Lowell Historical Society VP Gray Fitzsimons passed along this interesting take on Charles Dickens’ 1842 American Tour from the BBC Magazine. The side bar further confirms his time in Lowell, Massachusetts (although Lowell is mispelled). Here’s the side bar followed by an exerpt and a link to the full article. What do you think? From other accounts, he DID like Lowell

Highlights of Charles Dickens’s 1842 itinerary

  • January 22: Arrived Boston
  • February 2: Visited mills at Lowel, Massachusetts
  • February 13: Arrived New York by boat
  • February 14: Ball at Park Theatre
  • March 2: Visited Tombs Prison and Public Department
  • March 6: Arrived Philadelphia
  • March 10: Visited Capitol and White House
  • March 13: Dinner at the White House
  • March 29: Arrived Pittsburgh
  • April 4: Arrived Cincinnati
  • April 10: Arrived St Louis
  • April 26- May 3: Niagara Falls
  • May 4- 29: Visited Canada
  • June 7: Left New York for England

From the article:

On his first visit to America in 1842, English novelist Charles Dickens was greeted like a modern rock star. But the trip soon turned sour, as Simon Watts reports.

On Valentine’s Day, 1842, New York hosted one of the grandest events the city had ever seen – a ball in honour of the English novelist Charles Dickens…

But a visit which had started so well quickly turned into a bitter dispute, known as the “Quarrel with America”…

As a committed social reformer, Dickens wanted to use his trip to find out if American democracy was an improvement on class-ridden Victorian England.

The novelist particularly enjoyed Boston, his first port of call…

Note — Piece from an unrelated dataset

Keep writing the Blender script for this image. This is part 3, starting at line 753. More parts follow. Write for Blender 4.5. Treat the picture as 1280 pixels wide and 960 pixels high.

The tone of the visit changed when the crowds and individuals he met as the tour continued became – as he perceived rude, discourteous, undisciplined  – and as Dickens scholar Professor Jerome Meckier  notes: “The longer Dickens rubbed shoulders with Americans, the more he realised that the Americans were simply not English enough. He began to find them overbearing, boastful, vulgar, uncivil, insensitive and above all acquisitive.”